───── Dataset section

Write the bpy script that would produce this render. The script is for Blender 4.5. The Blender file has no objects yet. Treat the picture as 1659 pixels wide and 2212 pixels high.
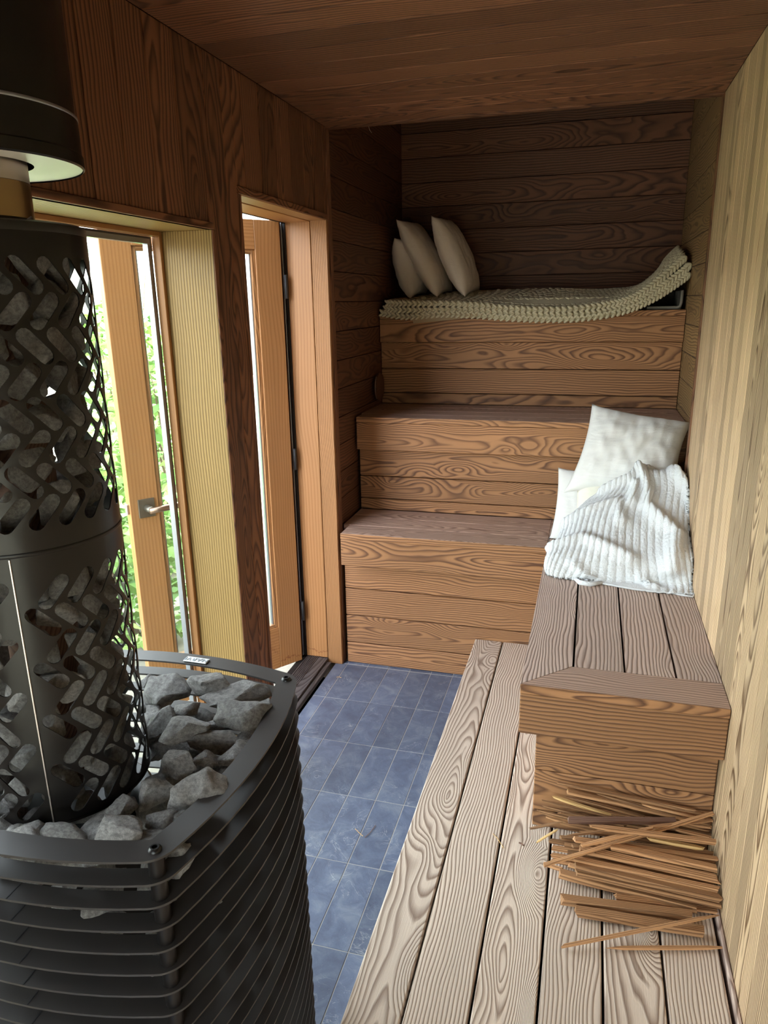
import bpy, bmesh, math, random
from mathutils import Vector, Matrix, noise, geometry

# ---------------------------------------------------------------- camera, world, lights
SC = bpy.context.scene
COL = SC.collection
PI = math.pi
F_PX, IW, IH = 1563.14, 1659.0, 2212.0
cam_d = bpy.data.cameras.new('camera')
cam = bpy.data.objects.new('camera', cam_d); COL.objects.link(cam)
cam_d.sensor_fit = 'HORIZONTAL'; cam_d.sensor_width = 36.0
cam_d.lens = 36.0 * F_PX / IW
cam_d.clip_start = 0.02
_ca, _cb, _cc = 1.2893, 0.0169, 0.2727
ROT = (Matrix.Rotation(_cc, 3, 'Z') @ Matrix.Rotation(_cb, 3, 'Y') @ Matrix.Rotation(_ca, 3, 'X'))
CAM = Vector((1.0592, -2.9955, 1.65))
cam.matrix_world = Matrix.Translation(CAM) @ ROT.to_4x4()
SC.camera = cam

world = bpy.data.worlds.new('world'); SC.world = world; world.use_nodes = True
wn = world.node_tree.nodes; wl = world.node_tree.links
wn.clear()
sky = wn.new('ShaderNodeTexSky'); sky.sky_type = 'NISHITA'; sky.sun_disc = False
sky.sun_elevation = math.radians(48); sky.sun_rotation = math.radians(60)
sky.air_density = 1.0; sky.dust_density = 3.0; sky.ozone_density = 1.0
bg = wn.new('ShaderNodeBackground'); bg.inputs['Strength'].default_value = 0.55
wo = wn.new('ShaderNodeOutputWorld')
hz = wn.new('ShaderNodeHueSaturation'); hz.inputs['Saturation'].default_value = .35
mx = wn.new('ShaderNodeMix'); mx.data_type = 'RGBA'; mx.blend_type = 'MULTIPLY'; mx.inputs[0].default_value = 1.0; mx.inputs[7].default_value = (1.0, .98, .945, 1)
wl.new(sky.outputs[0], hz.inputs['Color']); wl.new(hz.outputs[0], mx.inputs[6]); wl.new(mx.outputs[2], bg.inputs[0]); wl.new(bg.outputs[0], wo.inputs[0])

sun_d = bpy.data.lights.new('sun', 'SUN'); sun_d.energy = 3.6; sun_d.angle = 0.01; sun_d.color = (1, .95, .85)
sun = bpy.data.objects.new('sun', sun_d); COL.objects.link(sun)
sun.rotation_euler = Vector((-0.75, -0.10, -1.0)).to_track_quat('-Z', 'Y').to_euler()

def portal(name, loc, direction, sx, sz):
    d = bpy.data.lights.new(name, 'AREA'); d.shape = 'RECTANGLE'; d.size = sx; d.size_y = sz
    d.cycles.is_portal = True
    o = bpy.data.objects.new(name, d); COL.objects.link(o); o.location = loc
    o.rotation_euler = Vector(direction).to_track_quat('-Z', 'Y').to_euler()
portal('window_portal', (-0.23, -1.88, 0.98), (1, 0, 0), 1.76, 1.80)
portal('door_portal', (-0.23, -0.43, 1.0), (1, 0, 0), 0.74, 1.95)
portal('near_window_portal', (0.74, -3.98, .91), (0, 1, 0), 1.28, 1.42)

SC.view_settings.view_transform = 'Standard'; SC.view_settings.look = 'None'
SC.view_settings.exposure = 2.75; SC.view_settings.gamma = 1.0
SC.view_settings.use_curve_mapping = False
SC.cycles.max_bounces = 10; SC.cycles.diffuse_bounces = 6; SC.cycles.glossy_bounces = 4
SC.cycles.transparent_max_bounces = 16
SC.cycles.sample_clamp_indirect = 8.0

# ---------------------------------------------------------------- measured room (metres)
W, H = 1.4434, 2.3162
YP = -0.0435                 # front edge of the bench alcove
YN = -3.85                   # near wall, behind the camera
AX0, AX1, AYB, AZ = -0.012, 1.472, 1.24, 2.66      # alcove walls, back, ceiling
Z1, Z2, Z3 = 0.674, 1.132, 1.596                   # bench tops
N1, N2, N3 = -0.118, 0.261, 0.732                  # bench nosings
R1, R2, R3 = -0.032, 0.290, 0.754                  # bench risers
XD, ZD = 0.6324, 0.1923                            # deck edge and top
XS, YS, YE = 0.9298, -1.2496, -1.1211              # side bench
DY0, DY1, DZ = -0.8124, -0.0625, 1.9737            # door opening
WY0, WY1, WZ0, WZ1 = -2.75, -1.0134, 0.10, 1.8583  # window opening

def at(px, py, ax, val):
    """point where the sight line of a photo pixel meets a plane of the room"""
    d = ROT @ Vector(((px - IW / 2) / F_PX, -(py - IH / 2) / F_PX, -1.0))
    i = 'xyz'.index(ax)
    return CAM + d * ((val - CAM[i]) / d[i])

# ---------------------------------------------------------------- node helpers / materials
def new_mat(name):
    m = bpy.data.materials.new(name); m.use_nodes = True
    nt = m.node_tree; nt.nodes.clear()
    out = nt.nodes.new('ShaderNodeOutputMaterial')
    b = nt.nodes.new('ShaderNodeBsdfPrincipled')
    nt.links.new(b.outputs[0], out.inputs[0])
    return m, nt, b

class N:
    def __init__(s, nt): s.nt = nt
    def add(s, t, **k):
        n = s.nt.nodes.new(t)
        for a, v in k.items(): setattr(n, a, v)
        return n
    def put(s, sock, v):
        if hasattr(v, 'is_output') or isinstance(v, bpy.types.NodeSocket): s.nt.links.new(v, sock)
        else: sock.default_value = v
    def m(s, op, a, b=0.0, c=None, clamp=False):
        n = s.add('ShaderNodeMath', operation=op, use_clamp=clamp)
        s.put(n.inputs[0], a); s.put(n.inputs[1], b)
        if c is not None: s.put(n.inputs[2], c)
        return n.outputs[0]
    def vm(s, op, a, b):
        n = s.add('ShaderNodeVectorMath', operation=op)
        s.put(n.inputs[0], a); s.put(n.inputs[1], b)
        return n.outputs[0]
    def noise(s, vec, scale=1.0, detail=2.0, rough=0.5, out=0, dist=0.0):
        n = s.add('ShaderNodeTexNoise'); s.put(n.inputs['Vector'], vec)
        n.inputs['Scale'].default_value = scale; n.inputs['Detail'].default_value = detail
        n.inputs['Roughness'].default_value = rough; n.inputs['Distortion'].default_value = dist
        return n.outputs[out]
    def ramp(s, fac, stops, interp='LINEAR'):
        n = s.add('ShaderNodeValToRGB'); n.color_ramp.interpolation = interp
        cr = n.color_ramp
        while len(cr.elements) < len(stops): cr.elements.new(0.5)
        for e, (p, c) in zip(cr.elements, stops):
            e.position = p; e.color = (c[0], c[1], c[2], 1) if not isinstance(c, (int, float)) else (c, c, c, 1)
        s.put(n.inputs[0], fac)
        return n.outputs[0]
    def mix(s, fac, a, b, blend='MIX'):
        n = s.add('ShaderNodeMix', data_type='RGBA', blend_type=blend)
        s.put(n.inputs[0], fac)
        for i, v in ((6, a), (7, b)):
            if isinstance(v, (tuple, list)): v = (v[0], v[1], v[2], 1)
            s.put(n.inputs[i], v)
        return n.outputs[2]
    def bump(s, h, strength, dist, normal=None):
        n = s.add('ShaderNodeBump'); n.inputs['Strength'].default_value = strength
        n.inputs['Distance'].default_value = dist; s.put(n.inputs['Height'], h)
        if normal is not None: s.put(n.inputs['Normal'], normal)
        return n.outputs[0]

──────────

__Requirements__:
Without any pictures, reproduce the lines from the first one in the material through the line that has "SC.camera = cam", exactly as they appear.

__Answer for the task__:
Write the bpy script that would produce this render. The script is for Blender 4.5. The Blender file has no objects yet. Treat the picture as 1659 pixels wide and 2212 pixels high.
import bpy, bmesh, math, random
from mathutils import Vector, Matrix, noise, geometry

# ---------------------------------------------------------------- camera, world, lights
SC = bpy.context.scene
COL = SC.collection
PI = math.pi
F_PX, IW, IH = 1563.14, 1659.0, 2212.0
cam_d = bpy.data.cameras.new('camera')
cam = bpy.data.objects.new('camera', cam_d); COL.objects.link(cam)
cam_d.sensor_fit = 'HORIZONTAL'; cam_d.sensor_width = 36.0
cam_d.lens = 36.0 * F_PX / IW
cam_d.clip_start = 0.02
_ca, _cb, _cc = 1.2893, 0.0169, 0.2727
ROT = (Matrix.Rotation(_cc, 3, 'Z') @ Matrix.Rotation(_cb, 3, 'Y') @ Matrix.Rotation(_ca, 3, 'X'))
CAM = Vector((1.0592, -2.9955, 1.65))
cam.matrix_world = Matrix.Translation(CAM) @ ROT.to_4x4()
SC.camera = cam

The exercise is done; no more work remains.